DIRECTION
Repeat every line, exactly, from the very first through the one where "COL = sc.collection" appears. Add nothing else.
— START OF GIVEN INFORMATION —
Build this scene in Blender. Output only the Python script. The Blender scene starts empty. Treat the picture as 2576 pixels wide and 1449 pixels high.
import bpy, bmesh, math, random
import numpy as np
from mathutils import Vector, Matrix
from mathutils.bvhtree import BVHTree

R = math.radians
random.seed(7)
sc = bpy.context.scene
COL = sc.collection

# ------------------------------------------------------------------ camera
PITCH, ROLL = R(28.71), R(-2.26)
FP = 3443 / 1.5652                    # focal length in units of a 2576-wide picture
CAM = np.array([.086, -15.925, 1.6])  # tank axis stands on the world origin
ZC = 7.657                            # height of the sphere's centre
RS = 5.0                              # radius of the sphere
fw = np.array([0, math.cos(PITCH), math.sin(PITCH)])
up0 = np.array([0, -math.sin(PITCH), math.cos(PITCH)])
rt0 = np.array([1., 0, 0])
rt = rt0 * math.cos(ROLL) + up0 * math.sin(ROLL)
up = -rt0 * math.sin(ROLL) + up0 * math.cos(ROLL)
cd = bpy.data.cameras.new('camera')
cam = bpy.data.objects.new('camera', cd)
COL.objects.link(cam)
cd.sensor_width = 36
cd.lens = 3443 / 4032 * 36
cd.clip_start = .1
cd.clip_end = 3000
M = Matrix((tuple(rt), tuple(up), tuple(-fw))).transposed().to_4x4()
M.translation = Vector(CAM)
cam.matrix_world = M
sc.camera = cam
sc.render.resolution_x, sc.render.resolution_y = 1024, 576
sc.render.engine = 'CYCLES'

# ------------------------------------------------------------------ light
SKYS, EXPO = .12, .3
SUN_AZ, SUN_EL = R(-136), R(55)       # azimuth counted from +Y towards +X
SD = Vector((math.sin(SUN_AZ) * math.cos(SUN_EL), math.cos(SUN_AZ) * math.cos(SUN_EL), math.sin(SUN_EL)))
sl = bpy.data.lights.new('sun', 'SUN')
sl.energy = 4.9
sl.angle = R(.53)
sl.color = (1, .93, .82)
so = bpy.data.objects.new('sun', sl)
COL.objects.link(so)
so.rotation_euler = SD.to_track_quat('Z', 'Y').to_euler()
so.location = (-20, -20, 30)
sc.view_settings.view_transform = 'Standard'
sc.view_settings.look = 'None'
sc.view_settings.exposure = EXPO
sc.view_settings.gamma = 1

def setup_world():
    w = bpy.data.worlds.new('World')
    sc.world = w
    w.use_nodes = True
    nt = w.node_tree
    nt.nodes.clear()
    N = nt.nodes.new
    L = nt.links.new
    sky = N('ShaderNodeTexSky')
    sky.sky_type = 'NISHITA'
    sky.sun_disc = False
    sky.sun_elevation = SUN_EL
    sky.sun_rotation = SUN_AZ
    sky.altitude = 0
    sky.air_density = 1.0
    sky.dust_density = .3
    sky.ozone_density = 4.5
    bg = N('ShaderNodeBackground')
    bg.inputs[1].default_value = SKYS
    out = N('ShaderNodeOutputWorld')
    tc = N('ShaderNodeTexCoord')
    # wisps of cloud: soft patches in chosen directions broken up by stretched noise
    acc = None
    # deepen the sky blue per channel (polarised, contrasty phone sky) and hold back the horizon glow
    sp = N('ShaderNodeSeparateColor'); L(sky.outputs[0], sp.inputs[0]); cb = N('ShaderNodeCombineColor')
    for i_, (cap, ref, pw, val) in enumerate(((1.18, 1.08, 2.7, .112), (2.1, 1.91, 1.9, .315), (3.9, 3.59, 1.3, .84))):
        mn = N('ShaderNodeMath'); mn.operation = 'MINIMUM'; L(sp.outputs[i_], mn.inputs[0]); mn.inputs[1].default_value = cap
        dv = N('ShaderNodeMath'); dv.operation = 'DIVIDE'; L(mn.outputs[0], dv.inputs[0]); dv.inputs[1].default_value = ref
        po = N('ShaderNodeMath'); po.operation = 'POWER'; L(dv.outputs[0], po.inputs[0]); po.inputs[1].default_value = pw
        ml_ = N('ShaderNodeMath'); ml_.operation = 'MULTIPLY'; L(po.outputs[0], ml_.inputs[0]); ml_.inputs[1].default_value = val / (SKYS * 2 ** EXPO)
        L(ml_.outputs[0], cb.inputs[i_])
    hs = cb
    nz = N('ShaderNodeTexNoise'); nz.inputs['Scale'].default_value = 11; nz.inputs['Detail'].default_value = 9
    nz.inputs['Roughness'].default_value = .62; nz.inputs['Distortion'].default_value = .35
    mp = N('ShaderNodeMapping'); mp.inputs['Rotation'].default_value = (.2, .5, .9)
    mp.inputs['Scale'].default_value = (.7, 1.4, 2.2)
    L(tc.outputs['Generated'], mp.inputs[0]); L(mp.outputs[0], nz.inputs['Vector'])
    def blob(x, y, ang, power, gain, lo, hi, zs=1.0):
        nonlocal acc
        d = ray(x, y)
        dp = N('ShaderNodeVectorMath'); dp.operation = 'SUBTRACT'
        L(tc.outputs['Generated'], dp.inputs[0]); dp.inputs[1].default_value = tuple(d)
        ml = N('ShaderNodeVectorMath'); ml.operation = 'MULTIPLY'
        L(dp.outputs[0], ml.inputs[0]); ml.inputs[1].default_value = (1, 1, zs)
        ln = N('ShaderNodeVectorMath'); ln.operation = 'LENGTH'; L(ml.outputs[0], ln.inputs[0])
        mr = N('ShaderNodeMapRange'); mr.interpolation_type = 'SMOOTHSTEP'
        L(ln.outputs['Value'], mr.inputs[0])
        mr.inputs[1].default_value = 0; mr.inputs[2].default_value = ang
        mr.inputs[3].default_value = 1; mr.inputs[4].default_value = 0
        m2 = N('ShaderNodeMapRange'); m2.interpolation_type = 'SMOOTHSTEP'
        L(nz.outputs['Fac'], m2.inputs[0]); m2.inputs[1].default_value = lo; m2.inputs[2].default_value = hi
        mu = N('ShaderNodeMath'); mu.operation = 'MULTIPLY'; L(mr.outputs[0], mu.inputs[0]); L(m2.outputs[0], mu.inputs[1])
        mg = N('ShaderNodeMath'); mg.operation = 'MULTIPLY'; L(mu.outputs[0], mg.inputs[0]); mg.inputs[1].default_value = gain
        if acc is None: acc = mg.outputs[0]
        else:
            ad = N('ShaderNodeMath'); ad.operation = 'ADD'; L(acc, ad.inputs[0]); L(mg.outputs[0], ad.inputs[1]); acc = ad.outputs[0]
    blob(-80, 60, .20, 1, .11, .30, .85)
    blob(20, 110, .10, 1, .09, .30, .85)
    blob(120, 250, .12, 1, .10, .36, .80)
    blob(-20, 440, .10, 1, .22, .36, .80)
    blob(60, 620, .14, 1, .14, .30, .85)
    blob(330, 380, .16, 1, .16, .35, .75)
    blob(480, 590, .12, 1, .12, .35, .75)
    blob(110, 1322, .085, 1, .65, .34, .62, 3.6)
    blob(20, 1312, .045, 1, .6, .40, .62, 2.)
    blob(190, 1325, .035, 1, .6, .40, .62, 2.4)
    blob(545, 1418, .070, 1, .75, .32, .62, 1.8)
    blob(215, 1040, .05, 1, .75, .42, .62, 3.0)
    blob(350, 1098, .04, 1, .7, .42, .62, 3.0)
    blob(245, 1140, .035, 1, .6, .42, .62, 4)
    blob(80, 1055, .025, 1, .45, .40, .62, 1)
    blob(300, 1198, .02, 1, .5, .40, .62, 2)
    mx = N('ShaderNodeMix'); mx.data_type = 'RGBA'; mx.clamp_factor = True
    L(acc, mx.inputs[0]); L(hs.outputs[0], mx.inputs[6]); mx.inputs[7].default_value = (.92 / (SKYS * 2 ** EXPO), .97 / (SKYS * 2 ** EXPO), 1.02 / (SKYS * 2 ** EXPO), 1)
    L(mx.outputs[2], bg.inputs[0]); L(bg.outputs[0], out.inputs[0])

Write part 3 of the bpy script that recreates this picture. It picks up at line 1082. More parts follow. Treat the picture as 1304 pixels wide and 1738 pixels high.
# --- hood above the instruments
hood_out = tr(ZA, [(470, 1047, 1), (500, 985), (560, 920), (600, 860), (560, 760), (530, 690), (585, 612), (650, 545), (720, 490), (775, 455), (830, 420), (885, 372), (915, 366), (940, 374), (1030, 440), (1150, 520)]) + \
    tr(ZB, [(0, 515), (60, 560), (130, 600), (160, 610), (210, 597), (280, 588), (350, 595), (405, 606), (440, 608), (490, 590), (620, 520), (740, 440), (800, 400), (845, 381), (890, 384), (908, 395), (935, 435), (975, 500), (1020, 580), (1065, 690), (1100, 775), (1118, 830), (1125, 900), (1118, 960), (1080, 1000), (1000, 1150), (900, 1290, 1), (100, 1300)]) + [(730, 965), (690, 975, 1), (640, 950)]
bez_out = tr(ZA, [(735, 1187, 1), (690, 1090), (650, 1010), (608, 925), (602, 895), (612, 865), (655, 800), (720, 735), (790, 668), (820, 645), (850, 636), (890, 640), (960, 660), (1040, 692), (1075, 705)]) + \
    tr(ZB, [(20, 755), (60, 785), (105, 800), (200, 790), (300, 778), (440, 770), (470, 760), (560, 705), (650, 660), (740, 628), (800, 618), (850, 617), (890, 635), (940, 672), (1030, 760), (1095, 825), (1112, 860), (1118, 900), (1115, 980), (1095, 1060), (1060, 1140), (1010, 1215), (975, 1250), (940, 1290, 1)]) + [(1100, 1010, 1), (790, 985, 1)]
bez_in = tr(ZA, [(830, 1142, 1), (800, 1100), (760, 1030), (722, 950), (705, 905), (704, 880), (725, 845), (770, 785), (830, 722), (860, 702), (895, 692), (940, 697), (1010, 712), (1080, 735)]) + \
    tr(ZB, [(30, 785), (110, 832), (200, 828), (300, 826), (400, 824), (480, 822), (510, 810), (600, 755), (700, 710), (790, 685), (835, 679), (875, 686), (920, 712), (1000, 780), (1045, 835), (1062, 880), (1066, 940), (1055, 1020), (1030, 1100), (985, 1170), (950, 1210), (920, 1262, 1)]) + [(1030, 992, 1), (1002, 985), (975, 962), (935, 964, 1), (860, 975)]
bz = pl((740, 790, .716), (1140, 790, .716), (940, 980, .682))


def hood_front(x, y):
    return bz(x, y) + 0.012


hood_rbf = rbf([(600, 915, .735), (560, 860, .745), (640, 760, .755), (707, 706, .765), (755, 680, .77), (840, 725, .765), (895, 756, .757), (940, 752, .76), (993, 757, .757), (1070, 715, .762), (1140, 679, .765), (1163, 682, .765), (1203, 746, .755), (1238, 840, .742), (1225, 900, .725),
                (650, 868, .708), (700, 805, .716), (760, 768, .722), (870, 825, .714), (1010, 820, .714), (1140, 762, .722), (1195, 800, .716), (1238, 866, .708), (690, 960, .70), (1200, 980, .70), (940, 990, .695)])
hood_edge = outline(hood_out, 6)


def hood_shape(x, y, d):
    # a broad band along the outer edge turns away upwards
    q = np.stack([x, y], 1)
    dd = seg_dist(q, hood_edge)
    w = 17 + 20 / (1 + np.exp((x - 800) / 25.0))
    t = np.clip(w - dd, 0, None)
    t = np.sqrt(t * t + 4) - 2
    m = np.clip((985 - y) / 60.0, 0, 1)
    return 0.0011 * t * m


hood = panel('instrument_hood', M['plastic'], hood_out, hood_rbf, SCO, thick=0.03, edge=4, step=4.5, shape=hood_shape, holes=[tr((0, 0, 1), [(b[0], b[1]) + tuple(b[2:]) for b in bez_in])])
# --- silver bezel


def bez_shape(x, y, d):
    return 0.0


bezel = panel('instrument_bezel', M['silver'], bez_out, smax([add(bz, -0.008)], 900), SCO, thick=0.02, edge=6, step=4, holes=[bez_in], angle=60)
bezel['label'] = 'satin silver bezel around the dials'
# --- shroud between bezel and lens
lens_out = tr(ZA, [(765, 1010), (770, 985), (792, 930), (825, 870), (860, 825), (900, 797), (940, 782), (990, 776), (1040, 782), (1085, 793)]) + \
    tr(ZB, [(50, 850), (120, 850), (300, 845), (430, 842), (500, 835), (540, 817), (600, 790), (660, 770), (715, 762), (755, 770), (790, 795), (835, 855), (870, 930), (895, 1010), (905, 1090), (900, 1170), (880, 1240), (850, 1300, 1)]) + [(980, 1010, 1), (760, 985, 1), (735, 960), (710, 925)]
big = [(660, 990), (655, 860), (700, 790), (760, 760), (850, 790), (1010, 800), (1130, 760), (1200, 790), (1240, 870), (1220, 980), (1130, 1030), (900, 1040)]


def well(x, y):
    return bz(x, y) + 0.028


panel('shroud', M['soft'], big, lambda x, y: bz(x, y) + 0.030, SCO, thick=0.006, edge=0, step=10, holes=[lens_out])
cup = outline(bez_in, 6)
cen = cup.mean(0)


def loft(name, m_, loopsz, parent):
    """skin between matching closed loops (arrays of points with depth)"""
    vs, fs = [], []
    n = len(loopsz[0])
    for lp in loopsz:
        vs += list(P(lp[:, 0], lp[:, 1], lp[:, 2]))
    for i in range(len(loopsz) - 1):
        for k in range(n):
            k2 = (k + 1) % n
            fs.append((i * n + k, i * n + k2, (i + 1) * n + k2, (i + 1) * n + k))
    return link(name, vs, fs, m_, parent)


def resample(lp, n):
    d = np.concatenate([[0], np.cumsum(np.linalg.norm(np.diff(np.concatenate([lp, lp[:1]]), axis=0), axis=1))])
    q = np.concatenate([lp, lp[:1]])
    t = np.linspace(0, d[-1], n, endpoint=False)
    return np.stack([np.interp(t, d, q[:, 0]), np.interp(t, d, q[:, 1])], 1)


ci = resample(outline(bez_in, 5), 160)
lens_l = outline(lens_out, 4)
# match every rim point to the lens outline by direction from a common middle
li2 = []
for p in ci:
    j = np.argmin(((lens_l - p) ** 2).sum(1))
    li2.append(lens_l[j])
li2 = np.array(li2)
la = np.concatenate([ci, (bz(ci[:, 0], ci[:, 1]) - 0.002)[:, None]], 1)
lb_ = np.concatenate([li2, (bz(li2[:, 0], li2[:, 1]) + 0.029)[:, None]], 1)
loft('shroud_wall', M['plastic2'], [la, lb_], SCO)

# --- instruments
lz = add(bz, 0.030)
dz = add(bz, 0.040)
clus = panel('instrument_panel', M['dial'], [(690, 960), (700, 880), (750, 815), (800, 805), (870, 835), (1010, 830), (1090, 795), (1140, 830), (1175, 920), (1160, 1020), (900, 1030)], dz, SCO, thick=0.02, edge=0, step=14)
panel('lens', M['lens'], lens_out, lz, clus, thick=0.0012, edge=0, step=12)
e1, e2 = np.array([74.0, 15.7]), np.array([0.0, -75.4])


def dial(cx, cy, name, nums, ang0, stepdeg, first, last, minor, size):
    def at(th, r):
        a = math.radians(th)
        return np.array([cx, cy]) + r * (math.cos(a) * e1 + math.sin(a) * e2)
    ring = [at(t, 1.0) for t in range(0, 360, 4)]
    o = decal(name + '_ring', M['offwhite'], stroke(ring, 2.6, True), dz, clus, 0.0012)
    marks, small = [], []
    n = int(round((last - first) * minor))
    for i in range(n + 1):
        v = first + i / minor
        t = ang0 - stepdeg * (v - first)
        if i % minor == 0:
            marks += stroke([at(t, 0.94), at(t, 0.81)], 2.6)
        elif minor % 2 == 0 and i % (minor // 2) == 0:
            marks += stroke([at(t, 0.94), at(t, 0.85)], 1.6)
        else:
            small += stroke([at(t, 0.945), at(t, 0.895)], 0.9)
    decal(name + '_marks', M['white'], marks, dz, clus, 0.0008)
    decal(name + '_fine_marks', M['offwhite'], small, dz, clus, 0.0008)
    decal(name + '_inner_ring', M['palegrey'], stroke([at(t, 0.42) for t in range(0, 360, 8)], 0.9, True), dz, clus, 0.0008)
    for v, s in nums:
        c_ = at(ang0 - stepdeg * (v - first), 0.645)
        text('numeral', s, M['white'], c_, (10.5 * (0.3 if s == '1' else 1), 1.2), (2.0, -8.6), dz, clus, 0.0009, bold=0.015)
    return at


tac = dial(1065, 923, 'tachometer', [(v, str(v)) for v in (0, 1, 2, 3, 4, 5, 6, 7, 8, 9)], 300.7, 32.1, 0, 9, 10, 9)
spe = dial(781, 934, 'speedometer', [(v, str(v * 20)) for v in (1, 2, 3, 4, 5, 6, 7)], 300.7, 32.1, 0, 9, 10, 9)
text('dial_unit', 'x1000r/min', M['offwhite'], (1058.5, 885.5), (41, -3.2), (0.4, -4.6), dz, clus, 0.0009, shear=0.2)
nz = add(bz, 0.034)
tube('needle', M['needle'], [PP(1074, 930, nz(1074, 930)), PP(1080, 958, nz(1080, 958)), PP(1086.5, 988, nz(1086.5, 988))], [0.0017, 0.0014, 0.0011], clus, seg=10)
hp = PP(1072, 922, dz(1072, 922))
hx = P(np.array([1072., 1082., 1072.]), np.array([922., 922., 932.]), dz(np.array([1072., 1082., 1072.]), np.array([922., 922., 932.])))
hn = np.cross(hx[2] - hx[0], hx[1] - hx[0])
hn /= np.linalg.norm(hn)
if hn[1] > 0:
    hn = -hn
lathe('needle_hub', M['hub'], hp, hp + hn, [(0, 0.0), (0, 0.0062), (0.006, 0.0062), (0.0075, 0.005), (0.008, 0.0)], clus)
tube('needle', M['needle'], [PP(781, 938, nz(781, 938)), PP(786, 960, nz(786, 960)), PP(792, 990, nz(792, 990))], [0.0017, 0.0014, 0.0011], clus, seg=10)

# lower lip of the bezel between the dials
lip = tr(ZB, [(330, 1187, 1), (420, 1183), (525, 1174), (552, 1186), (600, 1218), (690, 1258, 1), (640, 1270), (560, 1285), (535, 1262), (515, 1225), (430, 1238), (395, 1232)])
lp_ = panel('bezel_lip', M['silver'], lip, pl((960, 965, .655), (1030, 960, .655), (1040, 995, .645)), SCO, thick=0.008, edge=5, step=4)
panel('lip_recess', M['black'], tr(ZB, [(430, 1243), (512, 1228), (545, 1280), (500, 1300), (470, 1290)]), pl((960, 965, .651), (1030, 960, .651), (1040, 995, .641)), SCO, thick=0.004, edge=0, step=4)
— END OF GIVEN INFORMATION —
TASK SOLUTION
Build this scene in Blender. Output only the Python script. The Blender scene starts empty. Treat the picture as 2576 pixels wide and 1449 pixels high.
import bpy, bmesh, math, random
import numpy as np
from mathutils import Vector, Matrix
from mathutils.bvhtree import BVHTree

R = math.radians
random.seed(7)
sc = bpy.context.scene
COL = sc.collection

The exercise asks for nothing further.